Avec la «PMA pour toutes», ce qui est d’abord en cause, c’est le droit des enfants, comme le manifeste d’ailleurs la question sensible de l’accès à l’identité des donneurs de gamètes. Cela dit, le féminisme est un mouvement chrétien! Il faudrait un peu de temps pour le démontrer mais j’en suis convaincu. Le défi pour l’Eglise aujourd’hui est de progresser encore dans l’articulation entre égalité de place et distinction des missions. Cela dit, je souhaite à beaucoup d’organisations de profiter autant de la parole des femmes que mon conseil épiscopal!
Quelles leçons tirez-vous de ce que l’on a appelé l’affaire Lambert? Pensez-vous qu’elle a ouvert indirectement une porte dans l’opinion pour une législation à venir sur une forme d’euthanasie?
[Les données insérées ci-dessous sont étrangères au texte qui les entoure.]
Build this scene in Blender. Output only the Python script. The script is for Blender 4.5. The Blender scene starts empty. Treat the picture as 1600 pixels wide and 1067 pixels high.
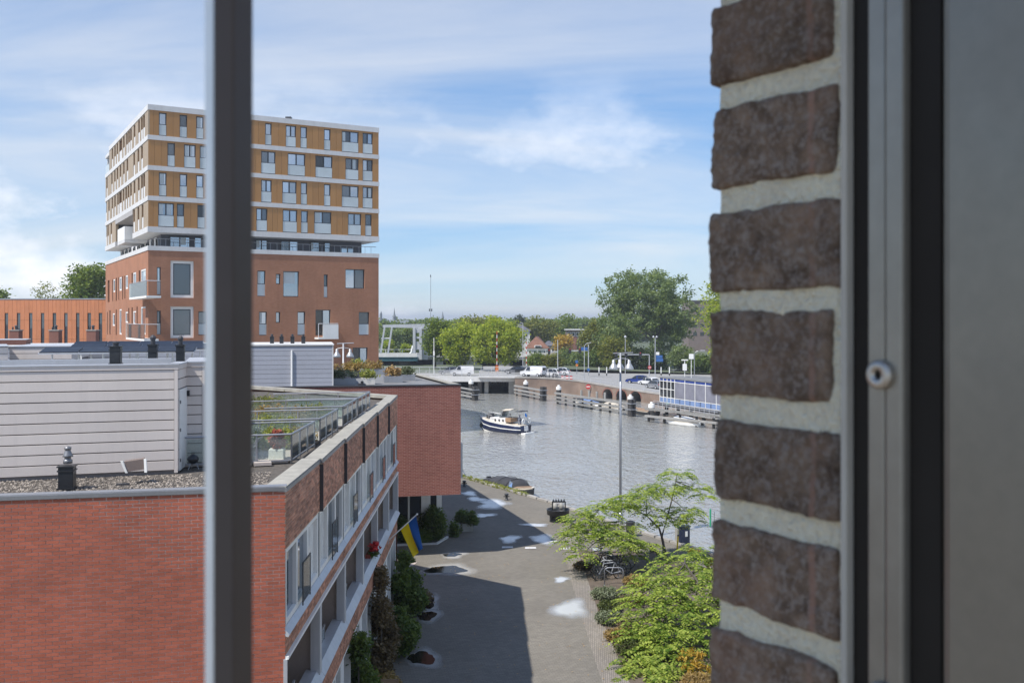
import bpy, bmesh, math, random
import numpy as np
from mathutils import Vector, Matrix, noise as mnoise
random.seed(11)
rng = np.random.default_rng(11)
scn = bpy.context.scene
COL = scn.collection
R = math.radians

# ------------------------------------------------------------------ camera
EYE = 12.0; FPX = 1500.0; HOR = 500.0
cam = bpy.data.cameras.new('camera'); camo = bpy.data.objects.new('camera', cam); COL.objects.link(camo)
camo.location = (0, 0, EYE); camo.rotation_euler = (R(90), 0, 0)
cam.sensor_width = 36; cam.lens = FPX / 1600 * 36; cam.shift_y = -(533.5 - HOR) / 1600
cam.clip_start = 0.02; cam.clip_end = 9000
cam.dof.use_dof = True; cam.dof.focus_distance = 55; cam.dof.aperture_fstop = 16.0
scn.camera = camo

# ------------------------------------------------------------------ world, sun, exposure
SUN = Vector((-0.57, -0.43, 1.0)).normalized()
wd = bpy.data.worlds.new('World'); scn.world = wd; wd.use_nodes = True
nt = wd.node_tree; nt.nodes.clear()
def wn(t, **k):
    n = nt.nodes.new(t)
    for a, b in k.items(): setattr(n, a, b)
    return n
def wl(a, b): nt.links.new(a, b)
sky = wn('ShaderNodeTexSky', sky_type='NISHITA', sun_disc=False)
sky.sun_elevation = math.asin(SUN.z); sky.sun_rotation = math.atan2(SUN.x, SUN.y)
sky.air_density = 0.75; sky.dust_density = 0.1; sky.ozone_density = 2.6; sky.altitude = 0
tc = wn('ShaderNodeTexCoord'); sp = wn('ShaderNodeSeparateXYZ'); wl(tc.outputs['Generated'], sp.inputs[0])
mz = wn('ShaderNodeMath', operation='MAXIMUM'); wl(sp.outputs[2], mz.inputs[0]); mz.inputs[1].default_value = 0
az = wn('ShaderNodeMath', operation='ADD'); wl(mz.outputs[0], az.inputs[0]); az.inputs[1].default_value = 0.16
dx = wn('ShaderNodeMath', operation='DIVIDE'); wl(sp.outputs[0], dx.inputs[0]); wl(az.outputs[0], dx.inputs[1])
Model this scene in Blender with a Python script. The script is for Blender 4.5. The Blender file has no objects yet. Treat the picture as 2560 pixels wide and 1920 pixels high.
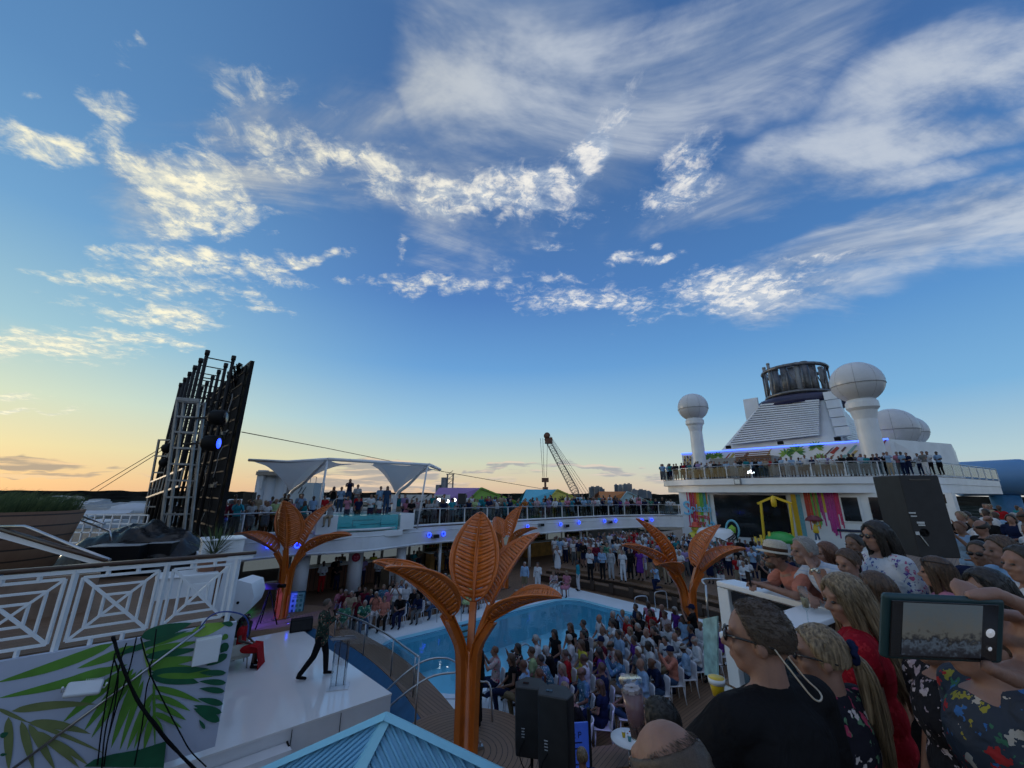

Vincent Lambert n’est pas une affaire mais une personne. Le sac de nœuds juridique et la tornade médiatique qui ont accompagné la fin de sa vie si dramatique montrent bien que notre société demeure taraudée par le mystère de la vie et de la mort. Personne, par exemple, ne peut dire de quiconque qu’il est «un légume»: toute personne humaine, même très diminuée dans sa vie relationnelle, mérite un complet respect. Ce qui se vit dans l’accompagnement des grands handicapés et les soins palliatifs est vraiment à l’honneur de notre société. La question de la fin de la vie demeurera discutée jusqu’à la fin des temps. A chacun de contribuer à y faire triompher le principe d’humanité.